■ Task description
Exactly and only the lines from the first entry through the line with "d = ray(px, py); t = (z" should be copied, both ends included, with no pictures.

==== Information shown

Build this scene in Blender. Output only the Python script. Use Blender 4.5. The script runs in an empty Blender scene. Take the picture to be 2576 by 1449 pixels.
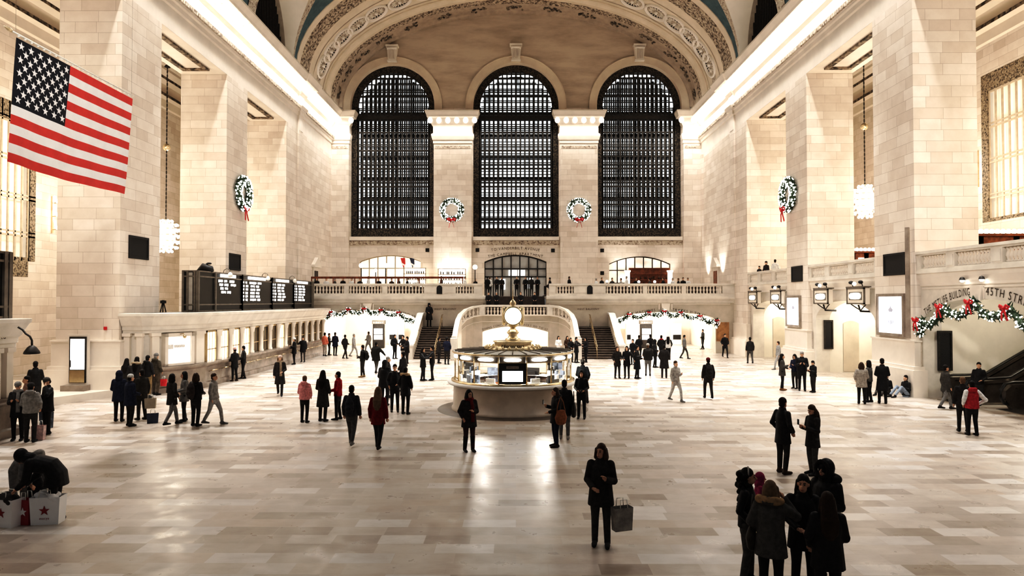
import bpy, math, random
from mathutils import Vector, Matrix, Euler
from mathutils.geometry import tessellate_polygon
from math import sin, cos, pi, sqrt, atan2, tan, radians as R
random.seed(7)
SC = bpy.context.scene
COL = SC.collection

# ------------------------------------------------------------------ camera
F = 1717.0
CAMZ = 4.1
cd = bpy.data.cameras.new('camera'); cam = bpy.data.objects.new('camera', cd); COL.objects.link(cam)
cd.sensor_width = 36; cd.lens = F / 2576 * 36; cd.clip_start = 0.1; cd.clip_end = 300
cam.location = (0, 0, CAMZ)
cam.rotation_euler = (R(90) + math.atan(33.5 / F), 0, math.atan(10 / F))
SC.camera = cam
MR = cam.rotation_euler.to_matrix()
def ray(px, py): return MR @ Vector(((px - 1288) / F, (724.5 - py) / F, -1))
def at(px, py, Y):
    d = ray(px, py); t = Y / d.y; return Vector((d.x * t, Y, CAMZ + d.z * t))
def atx(px, py, X):
    d = ray(px, py); t = X / d.x; return Vector((X, d.y * t, CAMZ + d.z * t))
def ground(px, py, z=0.0):
    d = ray(px, py); t = (z - CAMZ) / d.z; return Vector((d.x * t, d.y * t, z))

# ------------------------------------------------------------------ tagging
def tag(o, label=None, cat=None, group=None, kind=None):
    if label: o['label'] = label
    if cat: o['category'] = cat
    if group: o['group'] = group
    if kind: o['kind'] = kind
    return o
def empty(name, loc=(0, 0, 0), rz=0, parent=None):
    o = bpy.data.objects.new(name, None); COL.objects.link(o)
    o.location = loc; o.rotation_euler = (0, 0, rz); o.empty_display_size = .2
    if parent: o.parent = parent
    return o
def thing(name, label, cat, loc=(0, 0, 0), rz=0, group=None):
    return tag(empty(name, loc, rz), label, cat, group)
def dup(o, loc=None, rz=None, label=None, group=None, parent=None):
    r = o.copy(); COL.objects.link(r)
    if loc is not None: r.location = loc
    if rz is not None: r.rotation_euler = (0, 0, rz)
    if label: r['label'] = label
    if group: r['group'] = group
    if parent: r.parent = parent
    for c in list(o.children): dup(c, parent=r)
    return r

# ------------------------------------------------------------------ mesh builder
class MB:
    def __init__(s): s.v = []; s.f = []; s.sm = []; s.mi = []
    def add(s, vs, fs, smooth=False, mi=0):
        n = len(s.v); s.v += [tuple(p) for p in vs]
        for f in fs:
            s.f.append(tuple(n + i for i in f)); s.sm.append(smooth); s.mi.append(mi)
        return s
    def box(s, x0, x1, y0, y1, z0, z1, mi=0, M=None):
        vs = [Vector((x, y, z)) for z in (z0, z1) for y in (y0, y1) for x in (x0, x1)]
        if M: vs = [M @ v for v in vs]
        return s.add(vs, [(0, 2, 3, 1), (4, 5, 7, 6), (0, 1, 5, 4), (2, 6, 7, 3), (0, 4, 6, 2), (1, 3, 7, 5)], False, mi)
    def bbox(s, x0, x1, y0, y1, z0, z1, b=.02, mi=0):
        # box with chamfered vertical and horizontal edges
        vs = []; 
        for (z, i) in ((z0, b), (z0 + b, 0), (z1 - b, 0), (z1, b)):
            xa, xb, ya, yb = x0 + i, x1 - i, y0 + i, y1 - i
            vs += [(xa + b, ya, z), (xb - b, ya, z), (xb, ya + b, z), (xb, yb - b, z), (xb - b, yb, z), (xa + b, yb, z), (xa, yb - b, z), (xa, ya + b, z)]
        fs = [tuple(range(7, -1, -1)), tuple(range(24, 32))]
        for k in range(3):
            for j in range(8): fs.append((k * 8 + j, k * 8 + (j + 1) % 8, k * 8 + 8 + (j + 1) % 8, k * 8 + 8 + j))
        return s.add(vs, fs, False, mi)
    def tube(s, pts, rad, n=8, caps=True, mi=0, ref=None, round_=False, smooth=True):
        pts = [Vector(p) for p in pts]
        if not isinstance(rad, list): rad = [rad] * len(pts)
        rad = [r if isinstance(r, tuple) else (r, r) for r in rad]
        if round_:
            a = (pts[0] - pts[1]).normalized(); b = (pts[-1] - pts[-2]).normalized()
            ra, rb = rad[0], rad[-1]; ma, mb_ = min(ra), min(rb)
            P = [pts[0] + a * ma * k for k in (.95, .75, .4)]; Q = [pts[-1] + b * mb_ * k for k in (.4, .75, .95)]
            pts = P + pts + Q
            rad = [(ra[0] * k, ra[1] * k) for k in (.3, .66, .92)] + rad + [(rb[0] * k, rb[1] * k) for k in (.92, .66, .3)]
        vs = []
        up = Vector(ref) if ref else None
        side = None
        for i, p in enumerate(pts):
            t = (pts[min(i + 1, len(pts) - 1)] - pts[max(i - 1, 0)]).normalized()
            if up is not None: u = up - t * up.dot(t)
            else:
                if side is None:
                    u = Vector((1, 0, 0)) if abs(t.x) < .8 else Vector((0, 1, 0))
                else: u = side
                u = u - t * u.dot(t)
            if u.length < 1e-6: u = Vector((0, 1, 0)) - t * t.y
            u.normalize(); side = u; w = t.cross(u)
            for k in range(n):
                a = 2 * pi * k / n
                vs.append(p + u * cos(a) * rad[i][0] + w * sin(a) * rad[i][1])
        fs = []
        for i in range(len(pts) - 1):
            for k in range(n):
                fs.append((i * n + k, i * n + (k + 1) % n, (i + 1) * n + (k + 1) % n, (i + 1) * n + k))
        s.add(vs, fs, smooth, mi)
        if caps:
            m = len(s.v) - len(vs); L = (len(pts) - 1) * n
            s.f.append(tuple(m + k for k in range(n - 1, -1, -1))); s.sm.append(False); s.mi.append(mi)
            s.f.append(tuple(m + L + k for k in range(n))); s.sm.append(False); s.mi.append(mi)
        return s
    def lathe(s, prof, n=24, c=(0, 0, 0), a0=0, a1=2 * pi, smooth=True, mi=0, M=None):
        full = abs(a1 - a0 - 2 * pi) < 1e-6; k = n if full else n + 1
        vs = []
        for r, z in prof:
            for j in range(k):
                a = a0 + (a1 - a0) * j / n
                p = Vector((r * cos(a), r * sin(a), z))
                if M: p = M @ p
                vs.append(p + Vector(c))
        fs = []
        for i in range(len(prof) - 1):
            for j in range(n):
                j2 = (j + 1) % k
                fs.append((i * k + j, i * k + j2, (i + 1) * k + j2, (i + 1) * k + j))
        return s.add(vs, fs, smooth, mi)
    def ball(s, c, r, nu=12, nv=8, mi=0, M=None):
        if not isinstance(r, (tuple, list)): r = (r, r, r)
        vs = [Vector((0, 0, -r[2]))]
        for i in range(1, nv):
            t = -pi / 2 + pi * i / nv
            for j in range(nu):
                a = 2 * pi * j / nu
                vs.append(Vector((r[0] * cos(t) * cos(a), r[1] * cos(t) * sin(a), r[2] * sin(t))))
        vs.append(Vector((0, 0, r[2])))
        if M: vs = [M @ v for v in vs]
        vs = [v + Vector(c) for v in vs]
        fs = []
        for j in range(nu):
            fs.append((0, 1 + (j + 1) % nu, 1 + j))
            b = 1 + (nv - 2) * nu
            fs.append((len(vs) - 1, b + j, b + (j + 1) % nu))
        for i in range(nv - 2):
            for j in range(nu):
                a = 1 + i * nu
                fs.append((a + j, a + (j + 1) % nu, a + nu + (j + 1) % nu, a + nu + j))
        return s.add(vs, fs, True, mi)
    def sweep(s, prof, path, closed_prof=False, smooth=False, mi=0, caps=False, zs=None):
        # prof: (d, z) with d to the left of the travelled plan path; path: plan points, zs optional base height per point
        P = [Vector(p[:2]) for p in path]; vs = []
        for i, p in enumerate(P):
            a = (p - P[i - 1]).normalized() if i else None
            b = (P[i + 1] - p).normalized() if i < len(P) - 1 else None
            if a is None: a = b
            if b is None: b = a
            na = Vector((-a.y, a.x)); nb = Vector((-b.y, b.x)); m = (na + nb)
            if m.length < 1e-6: m = na
            m.normalize(); m = m / max(.35, m.dot(na))
            z0 = zs[i] if zs else 0
            for d, z in prof: vs.append((p.x + m.x * d, p.y + m.y * d, z + z0))
        n = len(prof); fs = []
        for i in range(len(P) - 1):
            for j in range(n if closed_prof else n - 1):
                j2 = (j + 1) % n
                fs.append((i * n + j, (i + 1) * n + j, (i + 1) * n + j2, i * n + j2))
        if caps:
            fs.append(tuple(range(n))); L = (len(P) - 1) * n
            fs.append(tuple(range(L + n - 1, L - 1, -1)))
        return s.add(vs, fs, smooth, mi)
    def holes(s, outer, hl, fn, depth=0, mi=0, rmi=None):
        # flat wall (u, v) -> fn(u, v, d) with openings and their reveals
        loops = [[Vector((u, v, 0)) for u, v in outer]] + [[Vector((u, v, 0)) for u, v in h] for h in hl]
        tris = tessellate_polygon(loops); allp = [p for l in loops for p in l]
        s.add([fn(p.x, p.y, 0) for p in allp], tris, False, mi)
        if depth:
            for h in hl:
                n = len(h); vs = [fn(u, v, 0) for u, v in h] + [fn(u, v, depth) for u, v in h]
                s.add(vs, [(i, (i + 1) % n, n + (i + 1) % n, n + i) for i in range(n)], False, mi if rmi is None else rmi)
        return s
    def poly(s, pts, fn, mi=0):
        tris = tessellate_polygon([[Vector((u, v, 0)) for u, v in pts]])
        return s.add([fn(u, v, 0) for u, v in pts], tris, False, mi)
    def prism(s, pts, fn, d0, d1, mi=0):
        n = len(pts); t = tessellate_polygon([[Vector((u, v, 0)) for u, v in pts]])
        vs = [fn(u, v, d0) for u, v in pts] + [fn(u, v, d1) for u, v in pts]
        fs = [tuple(a) for a in t] + [tuple(n + i for i in a[::-1]) for a in t]
        fs += [(i, (i + 1) % n, n + (i + 1) % n, n + i) for i in range(n)]
        return s.add(vs, fs, False, mi)
    def mesh(s, name, mats):
        me = bpy.data.meshes.new(name)
        me.from_pydata(s.v, [], s.f)
        me.polygons.foreach_set('use_smooth', s.sm)
        if not isinstance(mats, (list, tuple)): mats = [mats]
        for m in mats: me.materials.append(m)
        if len(mats) > 1: me.polygons.foreach_set('material_index', s.mi)
        me.update()
        return me
    def build(s, name, mats, parent=None, kind=None, loc=None, rz=None, fixn=True):
        me = s.mesh(name, mats)
        if fixn:
            import bmesh
            bm = bmesh.new(); bm.from_mesh(me); bmesh.ops.recalc_face_normals(bm, faces=bm.faces); bm.to_mesh(me); bm.free()
        o = bpy.data.objects.new(name, me); COL.objects.link(o)
        if parent: o.parent = parent
        if loc is not None: o.location = loc
        if rz is not None: o.rotation_euler = (0, 0, rz)
        if kind: o['kind'] = kind
        return o

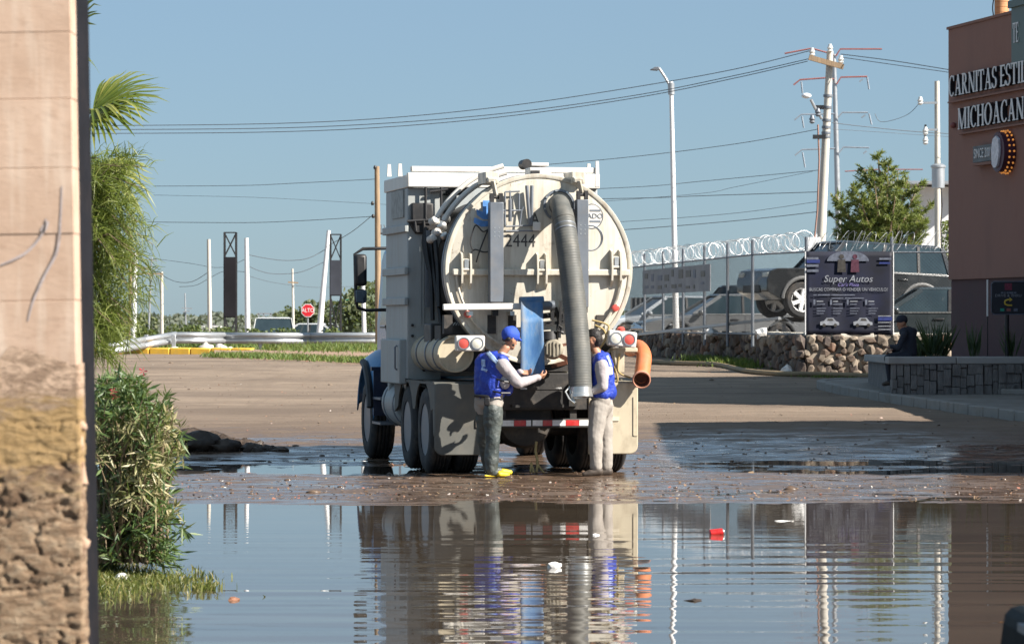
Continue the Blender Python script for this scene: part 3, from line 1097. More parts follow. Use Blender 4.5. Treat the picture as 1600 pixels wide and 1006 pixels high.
# --- suction port and hose
pc = tl(873, 321, DY)
mb = MB()
mb.lathe((pc.x, DY + 0.02, pc.z), (0, -1, 0), [(0, 0.19), (0.05, 0.19), (0.05, 0.165), (0.0, 0.15), (-0.02, 0.02)], 32)
tp(mb, 'port_flange', M['steel'])
mb = MB()
for k in range(8):
    t = 2 * PI * (k + 0.3) / 8
    mb.cyl((pc.x + 0.178 * math.cos(t), DY - 0.028, pc.z + 0.178 * math.sin(t)), (pc.x + 0.178 * math.cos(t), DY - 0.045, pc.z + 0.178 * math.sin(t)), 0.013, n=6)
tp(mb, 'flange_bolt', M['alu'])
ctrl = [(873, 322, 0.10), (874, 319, -0.06), (877, 326, -0.22), (881, 346, -0.34), (885, 372, -0.42), (890, 410, -0.48), (896, 460, -0.54), (901, 510, -0.60), (905, 560, -0.66), (907, 605, -0.70)]
path = []
cp = [tl(*c) for c in ctrl]


def catmull(P, n=8):
    out = []
    for i in range(len(P) - 1):
        p0, p1, p2, p3 = P[max(i - 1, 0)], P[i], P[i + 1], P[min(i + 2, len(P) - 1)]
        for k in range(n):
            t = k / n
            out.append(0.5 * ((2 * p1) + (p2 - p0) * t + (2 * p0 - 5 * p1 + 4 * p2 - p3) * t * t + (3 * p1 - p0 - 3 * p2 + p3) * t ** 3))
    out.append(P[-1])
    return out


path = catmull(cp, 40)
rs = []
L = 0.0
for i, p in enumerate(path):
    if i: L += (path[i] - path[i - 1]).length
    base = 0.114 + 0.016 * min(1, max(0, (L - 0.35) / 0.25)) + 0.008 * min(1, L / 2.4)
    rib = 0.0011 * math.sin(2 * PI * L / 0.032) if L > 0.50 else 0.0
    if 0.40 < L < 0.52: base += 0.007
    rs.append(base + rib)
mb = MB()
mb.tube(path, rs, 28)
hose = tp(mb, 'suction_hose', M['hose'], smooth=1.0)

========

■ Answer to this task
Build this scene in Blender. Output only the Python script. Use Blender 4.5. The script runs in an empty Blender scene. Take the picture to be 2576 by 1449 pixels.
import bpy, math, random
from mathutils import Vector, Matrix, Euler
from mathutils.geometry import tessellate_polygon
from math import sin, cos, pi, sqrt, atan2, tan, radians as R
random.seed(7)
SC = bpy.context.scene
COL = SC.collection

# ------------------------------------------------------------------ camera
F = 1717.0
CAMZ = 4.1
cd = bpy.data.cameras.new('camera'); cam = bpy.data.objects.new('camera', cd); COL.objects.link(cam)
cd.sensor_width = 36; cd.lens = F / 2576 * 36; cd.clip_start = 0.1; cd.clip_end = 300
cam.location = (0, 0, CAMZ)
cam.rotation_euler = (R(90) + math.atan(33.5 / F), 0, math.atan(10 / F))
SC.camera = cam
MR = cam.rotation_euler.to_matrix()
def ray(px, py): return MR @ Vector(((px - 1288) / F, (724.5 - py) / F, -1))
def at(px, py, Y):
    d = ray(px, py); t = Y / d.y; return Vector((d.x * t, Y, CAMZ + d.z * t))
def atx(px, py, X):
    d = ray(px, py); t = X / d.x; return Vector((X, d.y * t, CAMZ + d.z * t))
def ground(px, py, z=0.0):
    d = ray(px, py); t = (z - CAMZ) / d.z; return Vector((d.x * t, d.y * t, z))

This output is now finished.